Barbara Byrd-Bennett's brazenness in bilking a district buckling under major financial strain made her crime much worse, Judge Edmond Chang said at the sentencing hearing in U.S. District Court in Chicago.

A tearful Byrd-Bennett apologized in court before learning her punishment, saying: "What I did was terribly wrong. ... I'm ashamed and I'm sorry."

The 67-year-old Byrd-Bennett and her co-schemers have further eroded public confidence in a city with a long history of corruption, Chang said. It was vital to impose a punishment that can deter other officials tempted to accept bribes and kickbacks, he said.

"It's distressing that Chicago has not and seems to be unable to shed its image of public corruption," he said.

The scheme, Chang added, had diverted money from students who relied on education to help them escape poverty and crime.

He cited emails to co-defendants where Byrd-Bennett expressed an eagerness to make money, writing in one: "I have tuition to pay and casinos to visit." Such "casualness" and "humor" about corruption suggested she never thought she'd be caught, the judge said.

Before being tapped to lead the Chicago district — the nation's third largest with 400,000, mostly low-income students — Byrd-Bennett held top education jobs in Detroit, Cleveland and New York. As a young woman, she worked as a teacher in low-income neighborhoods in New York City near where she was raised, and later became a "superstar" in the world of education reform, prosecutor Megan Church told the court earlier Friday.

But she succumbed to "naked greed" and a sense of entitlement as she took the Chicago post in 2012, Church said.

"She thought she was owed something more for what she did in the past," Church said. "And Chicago was the place to get it."

Bennett faced a maximum 20 years behind bars. Prosecutors asked for 7 ½ years, in part because she had agreed to cooperate shortly after her arrest. The defense asked for a 3 ½-year sentence.

Chang said he also factored in Byrd-Bennett's age and how she had revitalized schools in different cities over her 40-year career. And he noted what he described as her quiet acts of kindness, including helping to pay for the funerals of some students.

Co-defendants, SUPES Academy and Synesi Associates owners Gary Solomon and Thomas Vranas, also pleaded guilty to related charges. Chang sentenced Solomon to seven years in prison last month; Vranas received an 18-month sentence earlier Friday.

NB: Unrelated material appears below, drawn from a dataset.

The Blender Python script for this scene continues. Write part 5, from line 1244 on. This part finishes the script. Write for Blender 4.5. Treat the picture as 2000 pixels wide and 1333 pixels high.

Chicago Mayor Rahm Emanuel hired Byrd-Bennett five years ago, vowing to revitalize a school district criticized for low student performance. As CEO, Byrd-Bennett oversaw the shuttering of dozens of schools in a money-saving measure.

Byrd-Bennett said in court Friday that she had become overwhelmed as the head of CPS, recalling how parents yelled at her for closing their neighborhood schools and accused her of putting their kids in peril by forcing them to walk to new schools farther away.

When scrutiny of district contracts grew in 2013, Byrd-Bennett began deleting potentially incriminating emails, according to prosecutors. She resigned in June 2015, as word spread of an investigation.

In exchange for pleading guilty to one count of wire fraud in 2015, prosecutors agreed to drop 19 other counts of fraud charged in the original indictment.